Peculiar pioneers - with quirky habits, volatile relationships, second jobs (early players didn't command eye-popping salaries), unusual playing styles and other surprises Newhouse weaves into a compelling, team-coming-of-age-style narrative.
Response to the book has been positive, with groups like the NFL's Northern California Alumni Chapter purchasing 400 copies to distribute and guest stints on KGO Radio and Michael Krasny's Forum on NPR. "People say I hit a gold strike," Newhouse says. "One of the common expressions is, 'I didn't know this, or that.' Part of 49er history is either forgotten or untapped. It's like a black hole."

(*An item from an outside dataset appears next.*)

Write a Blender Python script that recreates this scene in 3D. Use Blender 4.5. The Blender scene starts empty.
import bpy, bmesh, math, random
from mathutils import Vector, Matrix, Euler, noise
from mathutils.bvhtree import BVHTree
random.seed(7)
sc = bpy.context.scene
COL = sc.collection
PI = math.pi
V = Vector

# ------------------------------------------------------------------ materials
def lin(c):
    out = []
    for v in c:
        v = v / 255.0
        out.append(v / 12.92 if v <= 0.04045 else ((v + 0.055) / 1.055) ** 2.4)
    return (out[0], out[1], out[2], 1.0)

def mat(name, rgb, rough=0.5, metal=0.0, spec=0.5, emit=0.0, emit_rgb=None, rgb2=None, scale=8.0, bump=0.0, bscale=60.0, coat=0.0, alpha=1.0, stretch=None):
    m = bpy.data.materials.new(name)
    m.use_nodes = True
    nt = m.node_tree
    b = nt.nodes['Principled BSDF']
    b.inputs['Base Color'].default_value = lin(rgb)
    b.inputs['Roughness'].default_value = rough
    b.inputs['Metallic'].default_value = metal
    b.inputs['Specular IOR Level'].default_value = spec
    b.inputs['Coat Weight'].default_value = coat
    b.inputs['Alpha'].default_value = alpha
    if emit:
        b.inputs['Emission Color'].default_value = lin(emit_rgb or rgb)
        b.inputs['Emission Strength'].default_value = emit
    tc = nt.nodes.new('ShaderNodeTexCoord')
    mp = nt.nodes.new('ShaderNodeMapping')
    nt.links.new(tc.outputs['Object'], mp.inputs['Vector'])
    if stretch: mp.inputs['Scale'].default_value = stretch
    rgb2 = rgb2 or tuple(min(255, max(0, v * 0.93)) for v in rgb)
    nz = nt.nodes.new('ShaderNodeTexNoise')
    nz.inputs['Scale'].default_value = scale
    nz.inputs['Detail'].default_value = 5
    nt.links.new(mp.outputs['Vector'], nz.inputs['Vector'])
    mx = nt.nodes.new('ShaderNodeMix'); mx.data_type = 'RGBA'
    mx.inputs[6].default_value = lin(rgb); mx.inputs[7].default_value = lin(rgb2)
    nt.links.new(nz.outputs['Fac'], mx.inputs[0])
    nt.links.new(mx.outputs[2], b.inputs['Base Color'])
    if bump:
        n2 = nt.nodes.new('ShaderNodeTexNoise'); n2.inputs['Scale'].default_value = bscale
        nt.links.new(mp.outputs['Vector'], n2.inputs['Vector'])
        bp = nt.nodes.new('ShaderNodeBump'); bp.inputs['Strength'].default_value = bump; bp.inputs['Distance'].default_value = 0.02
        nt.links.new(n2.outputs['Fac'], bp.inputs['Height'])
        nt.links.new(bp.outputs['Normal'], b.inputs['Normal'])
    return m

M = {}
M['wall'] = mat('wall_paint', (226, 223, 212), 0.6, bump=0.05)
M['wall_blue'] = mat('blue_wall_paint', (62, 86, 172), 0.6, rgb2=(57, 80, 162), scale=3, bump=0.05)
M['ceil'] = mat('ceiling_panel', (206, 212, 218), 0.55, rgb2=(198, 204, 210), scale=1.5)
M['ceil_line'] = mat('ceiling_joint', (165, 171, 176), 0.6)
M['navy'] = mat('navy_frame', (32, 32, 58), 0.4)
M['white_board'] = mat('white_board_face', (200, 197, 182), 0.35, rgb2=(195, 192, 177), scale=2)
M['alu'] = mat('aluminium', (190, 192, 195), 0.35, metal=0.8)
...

The dangers of football, on the other hand, are all too familiar to Newhouse and most hot-for-sports Bay Area communities including Lamorinda. It's a subject that can shoot Newhouse into a riff of responses. "Pro football has gone from broken noses and knocked out teeth to serious concussion injuries that have caused players to commit suicide," he says. "Coaches don't legislate against going head-to-head. It's like concussion city."

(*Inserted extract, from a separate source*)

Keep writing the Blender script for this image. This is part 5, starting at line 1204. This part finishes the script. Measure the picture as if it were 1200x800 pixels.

Performance enhancing drugs are anther bone to jaw on. "If you take a drug, you sit out four games. If you knock someone out, you might not even have a penalty. The NFL punishes more for drug users than head hunters who cause concussions." Newhouse says that as long as players unions can overturn a commissioner's decision - "Roger Goodell makes $44 million a year and as we see with Deflate-gate, he doesn't seem to have a lot of power," Newhouse says - players are going to get richer and sicker. "The game seems to want to hurt itself," he says.

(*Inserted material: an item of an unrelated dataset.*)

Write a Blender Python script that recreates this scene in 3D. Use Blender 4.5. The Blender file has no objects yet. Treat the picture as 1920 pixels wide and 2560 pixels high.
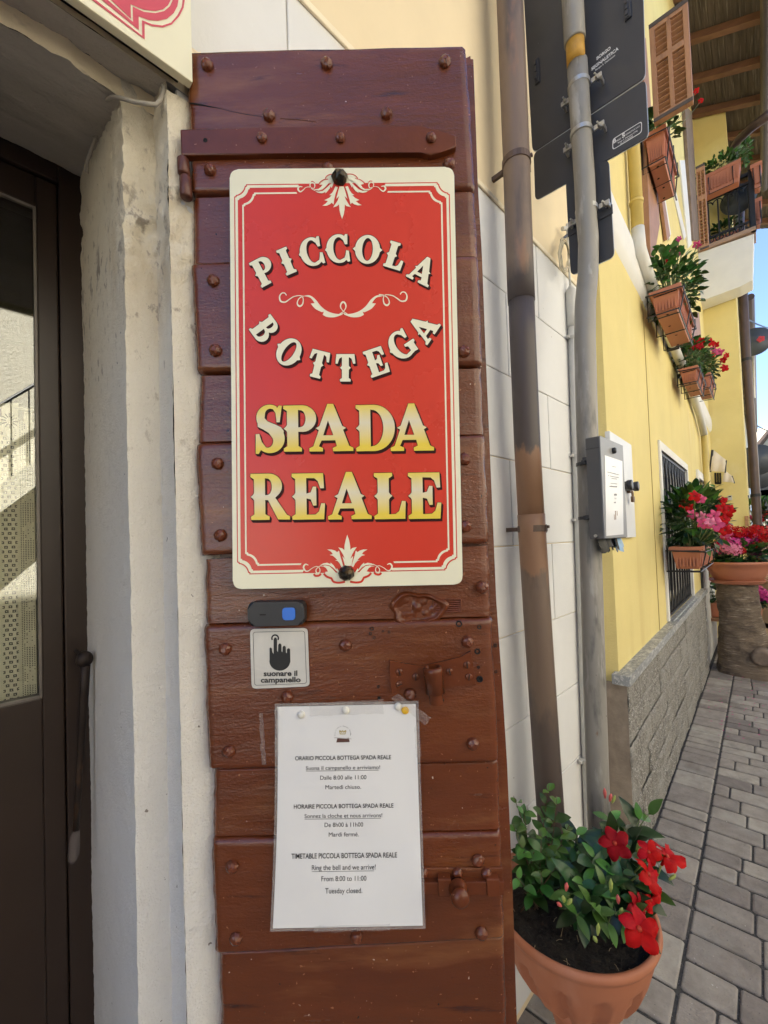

Despite his critical words, he is unlikely to stop wordsmithing about sports. Mining the resumes and histories of athletes to find the person in the player is his way of connecting to the world - and to his inner sensibilities. His next book, "Dare to Dream," written with former UC Berkeley coach Lou Campanelli, profiles the meteoric, 10-year rise of the James Madison University men's basketball team. A second, untitled book, this one in search of a publisher, captures the peaks and valleys of the 1972 Olympics, when swimmer Mark Spitz wowed the world, Eddie Hart's heart was broken when his coach misfired the start time for his heat and three seconds made all the difference to Russian and American competitors. "My writing MO is to try to present the sensitive sides of people," Newhouse says. We might add, "And it's only the beginning."